Die Schuldigen daran sind nicht allein bei den Mitgliedstaaten mit ihren Einzelinteressen zu suchen. Sie finden sich auch bei jenen, die der Europäischen Union aus ideologischen Gründen skeptisch gegenüberstehen. Denn sie verhindern, dass gemeinsame Interessen über nationale Interessen eingeordnet werden. Bevor nicht die Akzeptanz für generelle Mehrheitsentscheidungen steigt, werden jene die Oberhand behalten, die sich gegen eine Weiterentwicklung der EU stemmen. Dabei sind die wirklichen Zukunftsfragen wie der Klimaschutz oder eine Gestaltung der Globalisierung durch mehr Steuergerechtigkeit und mehr soziale Gerechtigkeit nur durch die geballte Kraft aller Mitgliedstaaten zu lösen. „Wer eine bessere und handlungsfähigere EU will, muss die Beschlussmechanismen ändern“, appelliert der Vizepräsident des Europaparlaments, ÖVP-Europaabgeordneter Othmar Karas, an die EURegierungen.
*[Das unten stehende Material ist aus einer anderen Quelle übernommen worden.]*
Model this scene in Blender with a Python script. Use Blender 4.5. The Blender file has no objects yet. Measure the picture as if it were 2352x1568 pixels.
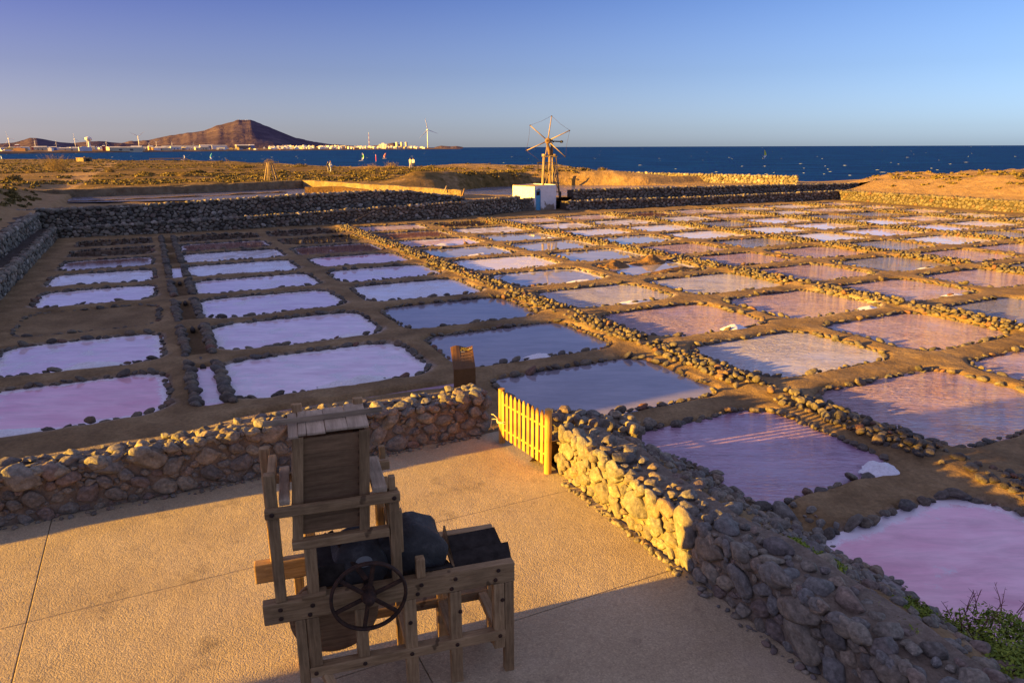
import bpy, bmesh, math, random
import numpy as np
from mathutils import Vector, Matrix, noise as mnoise

random.seed(7)
rng = np.random.default_rng(7)
R = math.radians
SC = bpy.context.scene
COL = SC.collection

# ---------------------------------------------------------------- camera
CAM_H = 5.2
PITCH = math.atan((784 - 338.1) / 1640.0)
ROLL = R(0.204)
cam_data = bpy.data.cameras.new('camera')
cam_data.sensor_width = 36.0
cam_data.lens = 1640.0 / 2352.0 * 36.0
cam_data.clip_start = 0.1
cam_data.clip_end = 120000
cam = bpy.data.objects.new('camera', cam_data)
COL.objects.link(cam)
cam.matrix_world = (Matrix.Translation((0, 0, CAM_H)) @ Matrix.Rotation(R(90) - PITCH, 4, 'X')
                    @ Matrix.Rotation(-ROLL, 4, 'Z'))
SC.camera = cam

# ---------------------------------------------------------------- world, sun, exposure
SUN_EL = R(9.0)
SUN_TRAVEL = R(19.5)                       # heading in which the light travels
SUN_VEC = Vector((-math.cos(SUN_TRAVEL) * math.cos(SUN_EL), -math.sin(SUN_TRAVEL) * math.cos(SUN_EL), math.sin(SUN_EL)))
world = bpy.data.worlds.new('World')
SC.world = world
world.use_nodes = True
wn = world.node_tree
wn.nodes.clear()


def wnode(t, **k):
    n = wn.nodes.new(t)
    for a, b in k.items():
        setattr(n, a, b)
    return n


w_out = wnode('ShaderNodeOutputWorld')
w_bg = wnode('ShaderNodeBackground')
w_bg.inputs['Strength'].default_value = 0.05
w_sky = wnode('ShaderNodeTexSky', sky_type='NISHITA')
w_sky.sun_disc = False
w_sky.sun_elevation = SUN_EL
w_sky.sun_rotation = math.atan2(SUN_VEC.x, SUN_VEC.y)
w_sky.air_density = 1.0
w_sky.dust_density = 0.6
w_sky.ozone_density = 2.5
# evening tint: violet overhead and towards the sun, clear azure away from it
w_geo = wnode('ShaderNodeNewGeometry')
w_sep = wnode('ShaderNodeSeparateXYZ')
wn.links.new(w_geo.outputs['Position'], w_sep.inputs[0])
w_elev = wnode('ShaderNodeMapRange')
w_elev.inputs[1].default_value = 0.0
w_elev.inputs[2].default_value = 0.20
wn.links.new(w_sep.outputs['Z'], w_elev.inputs[0])
w_dot = wnode('ShaderNodeVectorMath', operation='DOT_PRODUCT')
wn.links.new(w_geo.outputs['Position'], w_dot.inputs[0])
w_dot.inputs[1].default_value = (-math.cos(SUN_TRAVEL), -math.sin(SUN_TRAVEL), 0)
w_side = wnode('ShaderNodeMapRange')
w_side.inputs[1].default_value = -0.85
w_side.inputs[2].default_value = 0.25
wn.links.new(w_dot.outputs['Value'], w_side.inputs[0])


def wmix(a, b, fac, blend='MIX'):
    m = wnode('ShaderNodeMix', data_type='RGBA', blend_type=blend)
    for s, v in ((0, fac), (6, a), (7, b)):
        if isinstance(v, tuple):
            m.inputs[s].default_value = (*v, 1)
        elif isinstance(v, (int, float)):
            m.inputs[s].default_value = v
        else:
            wn.links.new(v, m.inputs[s])
    return m.outputs[2]


t_low = wmix((0.58, 0.78, 1.14), (0.73, 0.69, 0.85), w_side.outputs[0])
t_high = wmix((0.25, 0.46, 0.92), (0.20, 0.25, 0.74), w_side.outputs[0])
t_zen = wmix((1.05, 0.98, 1.35), (1.15, 0.98, 1.30), w_side.outputs[0])
t_all = wmix(t_low, t_high, w_elev.outputs[0])
w_zen = wnode('ShaderNodeMapRange')
w_zen.inputs[1].default_value = 0.18
w_zen.inputs[2].default_value = 0.62
wn.links.new(w_sep.outputs['Z'], w_zen.inputs[0])
t_all = wmix(t_all, t_zen, w_zen.outputs[0])
w_hs = wnode('ShaderNodeHueSaturation')
w_hs.inputs['Saturation'].default_value = 0.40
wn.links.new(w_sky.outputs[0], w_hs.inputs['Color'])
sky_c = wmix(w_hs.outputs[0], t_all, 1.0, 'MULTIPLY')
wn.links.new(sky_c, w_bg.inputs['Color'])
wn.links.new(w_bg.outputs[0], w_out.inputs['Surface'])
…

Befremdlich an der weitverbreiteten Skepsis zur Abschaffung des Vetos ist, dass Mehrheitsentscheidungen in den meisten Politikfeldern der EU – insbesondere im Binnenmarkt – bereits seit vielen Jahren einwandfrei funktionieren. Schon bisher fällen die EU-Regierungen im Rat der EU wichtige Beschlüsse mit einfacher oder qualifizierter Mehrheit. Für Letztere sind 55 Prozent der EU-Regierungen (15 von 27) notwendig, die zumindest 65 Prozent der Gesamtbevölkerung repräsentieren müssen. Die EU-Regierungen hätten sogar die Möglichkeit, weitere Politikbereiche in diese Form der qualifizierten Mehrheit überzuführen. Einziges Problem: Sie brauchten dafür einen einstimmigen Beschluss.